DATA:
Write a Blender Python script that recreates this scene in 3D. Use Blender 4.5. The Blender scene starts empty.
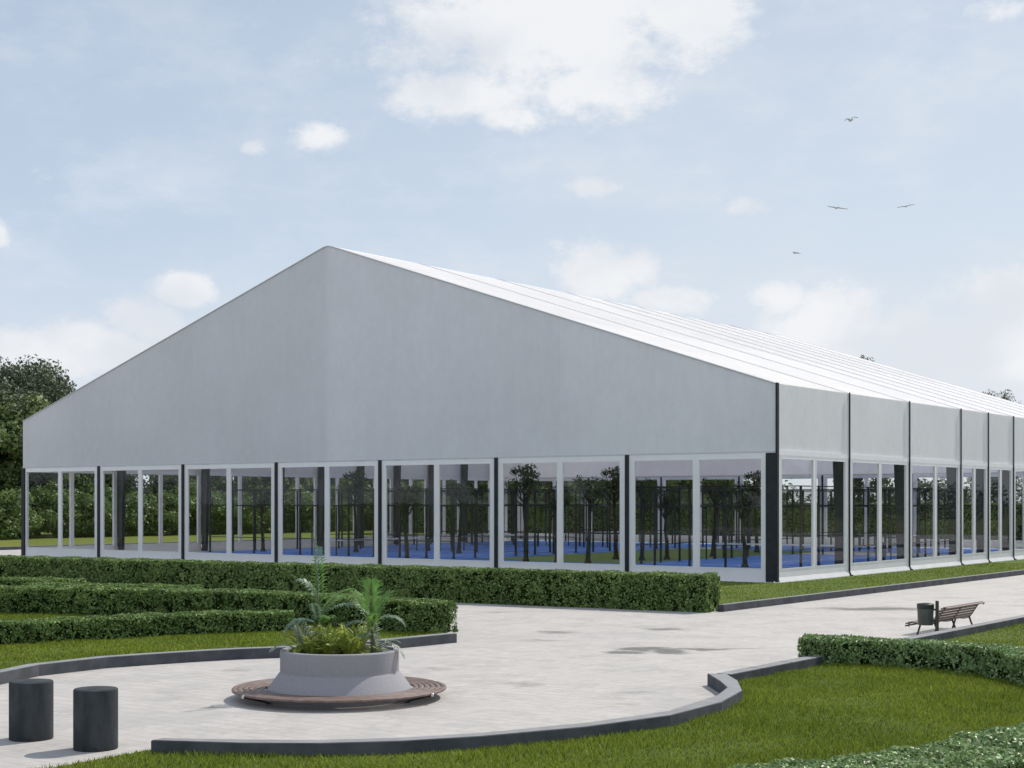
import bpy, math, random
import numpy as np
from mathutils import Vector, Matrix

R = math.radians
random.seed(7)
rng = np.random.default_rng(7)
scene = bpy.context.scene
COL = scene.collection

# ------------------------------------------------------------------ camera, sky, sun, exposure
F, HZ, CH = 1515.0, 501.5, 3.3
cam = bpy.data.objects.new('camera', bpy.data.cameras.new('camera'))
COL.objects.link(cam)
cam.location = (0, 0, CH)
cam.rotation_euler = (R(90), 0, 0)
cam.data.sensor_width = 36
cam.data.lens = F * 36 / 1024
cam.data.shift_y = (HZ - 384) / 1024
cam.data.clip_start = 0.1
cam.data.clip_end = 6000
scene.camera = cam
scene.render.resolution_x, scene.render.resolution_y = 1024, 768
scene.view_settings.view_transform = 'Standard'
scene.view_settings.look = 'None'
scene.view_settings.gamma = 1
scene.view_settings.exposure = 0.0
try:
    scene.cycles.transparent_max_bounces = 40
    scene.cycles.max_bounces = 8
except Exception:
    pass

SUN_AZ = 45.5      # degrees from +X
SUN_EL = 48.5
sun = bpy.data.objects.new('sun', bpy.data.lights.new('sun', 'SUN'))
COL.objects.link(sun)
sd = Vector((math.cos(R(SUN_AZ)) * math.cos(R(SUN_EL)), math.sin(R(SUN_AZ)) * math.cos(R(SUN_EL)), math.sin(R(SUN_EL))))
sun.rotation_euler = sd.to_track_quat('Z', 'Y').to_euler()
sun.data.energy = 3.75
sun.data.angle = R(0.6)
sun.data.color = (1.0, 0.94, 0.865)

world = bpy.data.worlds.new('World')
scene.world = world
world.use_nodes = True
wt = world.node_tree
wt.nodes.clear()


class NT:
    """small node helper"""
    def __init__(s, t): s.t = t
    def n(s, k, **kw):
        x = s.t.nodes.new(k)
        for a, b in kw.items(): setattr(x, a, b)
        return x
    def set(s, sock, v):
        if isinstance(v, bpy.types.NodeSocket): s.t.links.new(v, sock)
        elif v is not None: sock.default_value = v
    def m(s, op, a, b=None, c=None, clamp=False):
        x = s.n('ShaderNodeMath', operation=op, use_clamp=clamp)
        s.set(x.inputs[0], a); s.set(x.inputs[1], b)
        if c is not None: s.set(x.inputs[2], c)
        return x.outputs[0]
    def ramp(s, v, lo, hi, a=0.0, b=1.0, smooth=True):
        x = s.n('ShaderNodeMapRange')
        if smooth: x.interpolation_type = 'SMOOTHSTEP'
        s.set(x.inputs['Value'], v)
        x.inputs['From Min'].default_value = lo; x.inputs['From Max'].default_value = hi
        x.inputs['To Min'].default_value = a; x.inputs['To Max'].default_value = b
        return x.outputs[0]
    def mix(s, f, a, b):
        x = s.n('ShaderNodeMix', data_type='RGBA')
        s.set(x.inputs[0], f)
        for k, v in ((6, a), (7, b)):
            if not isinstance(v, bpy.types.NodeSocket): v = (*v[:3], 1)
            s.set(x.inputs[k], v)
        return x.outputs[2]
    def noise(s, vec, scale, detail=4, rough=.55, dist=0.0):
        x = s.n('ShaderNodeTexNoise')
        s.set(x.inputs['Vector'], vec)
        x.inputs['Scale'].default_value = scale; x.inputs['Detail'].default_value = detail
        x.inputs['Roughness'].default_value = rough; x.inputs['Distortion'].default_value = dist
        return x.outputs['Fac']
    def scale(s, vec, sc, loc=(0, 0, 0), rot=(0, 0, 0)):
        x = s.n('ShaderNodeMapping')
        s.set(x.inputs['Vector'], vec); x.inputs['Scale'].default_value = sc
        x.inputs['Location'].default_value = loc; x.inputs['Rotation'].default_value = rot
        return x.outputs[0]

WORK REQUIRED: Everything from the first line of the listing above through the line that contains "wt.nodes.clear()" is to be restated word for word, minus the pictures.

TASK OUTPUT:
Write a Blender Python script that recreates this scene in 3D. Use Blender 4.5. The Blender scene starts empty.
import bpy, math, random
import numpy as np
from mathutils import Vector, Matrix

R = math.radians
random.seed(7)
rng = np.random.default_rng(7)
scene = bpy.context.scene
COL = scene.collection

# ------------------------------------------------------------------ camera, sky, sun, exposure
F, HZ, CH = 1515.0, 501.5, 3.3
cam = bpy.data.objects.new('camera', bpy.data.cameras.new('camera'))
COL.objects.link(cam)
cam.location = (0, 0, CH)
cam.rotation_euler = (R(90), 0, 0)
cam.data.sensor_width = 36
cam.data.lens = F * 36 / 1024
cam.data.shift_y = (HZ - 384) / 1024
cam.data.clip_start = 0.1
cam.data.clip_end = 6000
scene.camera = cam
scene.render.resolution_x, scene.render.resolution_y = 1024, 768
scene.view_settings.view_transform = 'Standard'
scene.view_settings.look = 'None'
scene.view_settings.gamma = 1
scene.view_settings.exposure = 0.0
try:
    scene.cycles.transparent_max_bounces = 40
    scene.cycles.max_bounces = 8
except Exception:
    pass

SUN_AZ = 45.5      # degrees from +X
SUN_EL = 48.5
sun = bpy.data.objects.new('sun', bpy.data.lights.new('sun', 'SUN'))
COL.objects.link(sun)
sd = Vector((math.cos(R(SUN_AZ)) * math.cos(R(SUN_EL)), math.sin(R(SUN_AZ)) * math.cos(R(SUN_EL)), math.sin(R(SUN_EL))))
sun.rotation_euler = sd.to_track_quat('Z', 'Y').to_euler()
sun.data.energy = 3.75
sun.data.angle = R(0.6)
sun.data.color = (1.0, 0.94, 0.865)

world = bpy.data.worlds.new('World')
scene.world = world
world.use_nodes = True
wt = world.node_tree
wt.nodes.clear()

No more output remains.